Ihre Empörung über die durch ihre Taubheit bedingte Machtlosigkeit setzt etwa die US-Künstlerin Christine Sun Kim in feinen Kohlezeichnungen »Six Types of Waitung in Berlin« (2017) symbolisch um. Ähnliches gilt für das sogenannte »Nagelhaus«, ein altes Gebäude, das der türkische Künstler Ahmet Ögüt nach einer realen Vorlage in China in einem Landschaftsmodell inmitten einer große Baugrube platziert hat, wo es ganz allein einem dräuenden Neubauboom trotzt. Schließlich hatte Stéphane Hessel in seinem Essay beobachtet, wie sehr »das im Westen herrschende materialistische Maximierungsdenken die Welt in eine Krise gestürzt hat, aus der wir uns befreien müssen«.

Von Hessels Philosophie recht weit entfernt scheint dann doch die Kettensägenskulptur »Latent Combustion« (2015) von Monika Bonvicini.
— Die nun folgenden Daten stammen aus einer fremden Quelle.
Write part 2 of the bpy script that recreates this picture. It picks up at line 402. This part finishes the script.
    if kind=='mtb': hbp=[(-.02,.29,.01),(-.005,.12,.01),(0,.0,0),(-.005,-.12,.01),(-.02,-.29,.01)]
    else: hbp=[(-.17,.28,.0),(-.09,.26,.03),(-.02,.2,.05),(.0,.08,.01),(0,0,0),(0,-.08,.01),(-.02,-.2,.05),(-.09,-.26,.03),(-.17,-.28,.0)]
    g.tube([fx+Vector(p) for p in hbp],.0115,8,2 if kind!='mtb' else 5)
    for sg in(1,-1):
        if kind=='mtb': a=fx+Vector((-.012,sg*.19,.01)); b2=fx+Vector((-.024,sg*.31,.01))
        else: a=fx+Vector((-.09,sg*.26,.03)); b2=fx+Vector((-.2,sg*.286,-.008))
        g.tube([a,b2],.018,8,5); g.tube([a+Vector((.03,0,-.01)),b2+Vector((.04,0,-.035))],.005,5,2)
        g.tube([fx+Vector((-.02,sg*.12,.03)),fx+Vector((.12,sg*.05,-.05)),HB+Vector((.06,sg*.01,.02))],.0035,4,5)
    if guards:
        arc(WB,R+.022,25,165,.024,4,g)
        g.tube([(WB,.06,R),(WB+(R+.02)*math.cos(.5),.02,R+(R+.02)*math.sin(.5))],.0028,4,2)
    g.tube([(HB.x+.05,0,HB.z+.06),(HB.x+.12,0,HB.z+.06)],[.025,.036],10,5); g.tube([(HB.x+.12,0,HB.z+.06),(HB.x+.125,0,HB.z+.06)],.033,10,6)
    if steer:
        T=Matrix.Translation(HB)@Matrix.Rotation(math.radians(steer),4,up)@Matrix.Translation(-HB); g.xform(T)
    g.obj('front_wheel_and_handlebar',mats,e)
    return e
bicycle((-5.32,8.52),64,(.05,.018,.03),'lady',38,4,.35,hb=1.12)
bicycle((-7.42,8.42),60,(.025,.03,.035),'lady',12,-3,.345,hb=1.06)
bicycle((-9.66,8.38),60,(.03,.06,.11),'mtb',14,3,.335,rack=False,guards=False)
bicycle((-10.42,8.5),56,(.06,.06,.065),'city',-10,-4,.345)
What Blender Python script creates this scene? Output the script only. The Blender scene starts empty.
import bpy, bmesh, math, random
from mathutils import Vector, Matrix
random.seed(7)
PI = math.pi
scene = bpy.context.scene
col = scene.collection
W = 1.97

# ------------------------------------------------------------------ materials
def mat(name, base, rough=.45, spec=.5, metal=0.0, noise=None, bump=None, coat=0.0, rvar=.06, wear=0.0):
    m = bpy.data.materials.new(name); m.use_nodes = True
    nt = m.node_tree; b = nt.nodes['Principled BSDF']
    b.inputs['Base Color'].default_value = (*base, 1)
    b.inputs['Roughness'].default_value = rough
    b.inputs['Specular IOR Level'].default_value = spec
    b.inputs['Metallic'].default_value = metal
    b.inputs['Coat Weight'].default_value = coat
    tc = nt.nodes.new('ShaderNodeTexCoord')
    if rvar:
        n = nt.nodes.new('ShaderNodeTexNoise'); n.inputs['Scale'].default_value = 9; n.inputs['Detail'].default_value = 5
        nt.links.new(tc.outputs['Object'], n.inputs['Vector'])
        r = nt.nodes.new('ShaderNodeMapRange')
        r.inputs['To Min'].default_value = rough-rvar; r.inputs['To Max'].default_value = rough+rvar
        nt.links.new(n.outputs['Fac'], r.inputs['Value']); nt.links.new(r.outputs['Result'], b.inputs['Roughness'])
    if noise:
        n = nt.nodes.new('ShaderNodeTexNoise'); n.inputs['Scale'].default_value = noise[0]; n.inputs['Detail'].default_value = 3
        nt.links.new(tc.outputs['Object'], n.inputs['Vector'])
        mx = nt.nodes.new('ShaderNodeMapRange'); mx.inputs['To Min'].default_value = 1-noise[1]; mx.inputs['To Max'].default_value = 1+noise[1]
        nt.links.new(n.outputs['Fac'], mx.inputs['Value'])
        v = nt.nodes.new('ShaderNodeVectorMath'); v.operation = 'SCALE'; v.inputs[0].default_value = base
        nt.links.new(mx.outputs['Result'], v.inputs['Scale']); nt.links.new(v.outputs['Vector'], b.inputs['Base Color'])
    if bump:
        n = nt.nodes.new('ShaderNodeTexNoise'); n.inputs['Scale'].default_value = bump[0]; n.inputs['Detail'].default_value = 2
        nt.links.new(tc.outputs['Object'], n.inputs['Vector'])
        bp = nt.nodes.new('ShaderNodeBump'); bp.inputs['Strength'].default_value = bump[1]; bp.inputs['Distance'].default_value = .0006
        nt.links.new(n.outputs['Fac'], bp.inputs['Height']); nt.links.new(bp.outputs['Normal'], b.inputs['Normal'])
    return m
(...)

Ratlos mag der Betrachter oder die Betrachterin auch vor Miriam Cahns Gemälde stehen, das unter dem geradezu programmatischen Titel »Unklar« (1997) eine hermaphroditische Figur darstellt. Die Ausstellung, im Ganzen gesehen, findet nur dank der Kraft einzelner Exponate dazu, ihrem Titel im Sinne des Titelgebers gerecht zu werden. Schade.

»Empört Euch! Kunst in Zeiten des Zorns«
Kunstpalast, Ehrenhof 4–5, ­Düsseldorf, bis 10. Januar 2021
kunstpalast.de

Der Kunstpalast ist noch bis zum 20.12. wegen der Corona-Schutzmaßnahmen geschlossen.